Information supplied –
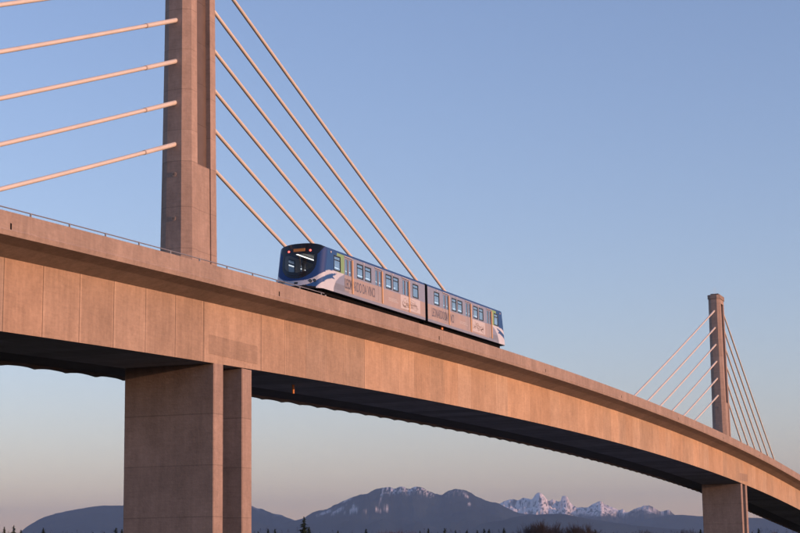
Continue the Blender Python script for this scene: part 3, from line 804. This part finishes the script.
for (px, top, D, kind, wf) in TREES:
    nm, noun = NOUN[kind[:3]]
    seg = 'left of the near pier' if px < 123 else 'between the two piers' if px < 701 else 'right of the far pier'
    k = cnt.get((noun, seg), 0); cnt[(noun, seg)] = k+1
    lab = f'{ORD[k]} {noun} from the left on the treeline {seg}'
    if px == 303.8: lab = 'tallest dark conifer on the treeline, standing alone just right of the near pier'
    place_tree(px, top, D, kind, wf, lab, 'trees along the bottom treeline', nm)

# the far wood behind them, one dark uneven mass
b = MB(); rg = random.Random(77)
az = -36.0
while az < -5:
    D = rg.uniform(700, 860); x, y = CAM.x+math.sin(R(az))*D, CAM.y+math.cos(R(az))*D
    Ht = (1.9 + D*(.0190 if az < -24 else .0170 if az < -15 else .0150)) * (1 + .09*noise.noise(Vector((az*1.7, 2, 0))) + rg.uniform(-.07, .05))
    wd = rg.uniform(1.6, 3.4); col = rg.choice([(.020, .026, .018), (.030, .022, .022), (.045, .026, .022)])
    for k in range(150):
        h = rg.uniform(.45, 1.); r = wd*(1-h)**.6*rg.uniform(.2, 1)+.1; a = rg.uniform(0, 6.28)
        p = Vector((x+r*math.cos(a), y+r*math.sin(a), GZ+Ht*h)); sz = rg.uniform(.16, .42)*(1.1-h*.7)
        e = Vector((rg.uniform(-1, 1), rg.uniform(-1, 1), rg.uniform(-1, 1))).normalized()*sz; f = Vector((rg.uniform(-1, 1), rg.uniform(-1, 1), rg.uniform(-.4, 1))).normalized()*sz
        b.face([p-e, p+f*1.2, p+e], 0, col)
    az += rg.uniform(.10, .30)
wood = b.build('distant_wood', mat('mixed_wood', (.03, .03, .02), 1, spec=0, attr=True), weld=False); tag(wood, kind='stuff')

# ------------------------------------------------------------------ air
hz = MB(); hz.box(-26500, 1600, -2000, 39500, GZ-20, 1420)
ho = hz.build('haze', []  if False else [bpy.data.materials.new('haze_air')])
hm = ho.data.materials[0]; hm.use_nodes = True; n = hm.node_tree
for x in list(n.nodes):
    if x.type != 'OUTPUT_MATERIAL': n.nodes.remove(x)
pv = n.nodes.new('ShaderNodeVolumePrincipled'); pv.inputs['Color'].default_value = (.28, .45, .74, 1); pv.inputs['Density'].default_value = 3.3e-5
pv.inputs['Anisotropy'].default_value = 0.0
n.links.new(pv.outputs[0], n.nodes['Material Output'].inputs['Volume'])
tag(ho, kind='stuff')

What needs to be done –
Except for the pictures, give all the material above again verbatim.

Task output –
Continue the Blender Python script for this scene: part 3, from line 804. This part finishes the script.
for (px, top, D, kind, wf) in TREES:
    nm, noun = NOUN[kind[:3]]
    seg = 'left of the near pier' if px < 123 else 'between the two piers' if px < 701 else 'right of the far pier'
    k = cnt.get((noun, seg), 0); cnt[(noun, seg)] = k+1
    lab = f'{ORD[k]} {noun} from the left on the treeline {seg}'
    if px == 303.8: lab = 'tallest dark conifer on the treeline, standing alone just right of the near pier'
    place_tree(px, top, D, kind, wf, lab, 'trees along the bottom treeline', nm)

# the far wood behind them, one dark uneven mass
b = MB(); rg = random.Random(77)
az = -36.0
while az < -5:
    D = rg.uniform(700, 860); x, y = CAM.x+math.sin(R(az))*D, CAM.y+math.cos(R(az))*D
    Ht = (1.9 + D*(.0190 if az < -24 else .0170 if az < -15 else .0150)) * (1 + .09*noise.noise(Vector((az*1.7, 2, 0))) + rg.uniform(-.07, .05))
    wd = rg.uniform(1.6, 3.4); col = rg.choice([(.020, .026, .018), (.030, .022, .022), (.045, .026, .022)])
    for k in range(150):
        h = rg.uniform(.45, 1.); r = wd*(1-h)**.6*rg.uniform(.2, 1)+.1; a = rg.uniform(0, 6.28)
        p = Vector((x+r*math.cos(a), y+r*math.sin(a), GZ+Ht*h)); sz = rg.uniform(.16, .42)*(1.1-h*.7)
        e = Vector((rg.uniform(-1, 1), rg.uniform(-1, 1), rg.uniform(-1, 1))).normalized()*sz; f = Vector((rg.uniform(-1, 1), rg.uniform(-1, 1), rg.uniform(-.4, 1))).normalized()*sz
        b.face([p-e, p+f*1.2, p+e], 0, col)
    az += rg.uniform(.10, .30)
wood = b.build('distant_wood', mat('mixed_wood', (.03, .03, .02), 1, spec=0, attr=True), weld=False); tag(wood, kind='stuff')

# ------------------------------------------------------------------ air
hz = MB(); hz.box(-26500, 1600, -2000, 39500, GZ-20, 1420)
ho = hz.build('haze', []  if False else [bpy.data.materials.new('haze_air')])
hm = ho.data.materials[0]; hm.use_nodes = True; n = hm.node_tree
for x in list(n.nodes):
    if x.type != 'OUTPUT_MATERIAL': n.nodes.remove(x)
pv = n.nodes.new('ShaderNodeVolumePrincipled'); pv.inputs['Color'].default_value = (.28, .45, .74, 1); pv.inputs['Density'].default_value = 3.3e-5
pv.inputs['Anisotropy'].default_value = 0.0
n.links.new(pv.outputs[0], n.nodes['Material Output'].inputs['Volume'])
tag(ho, kind='stuff')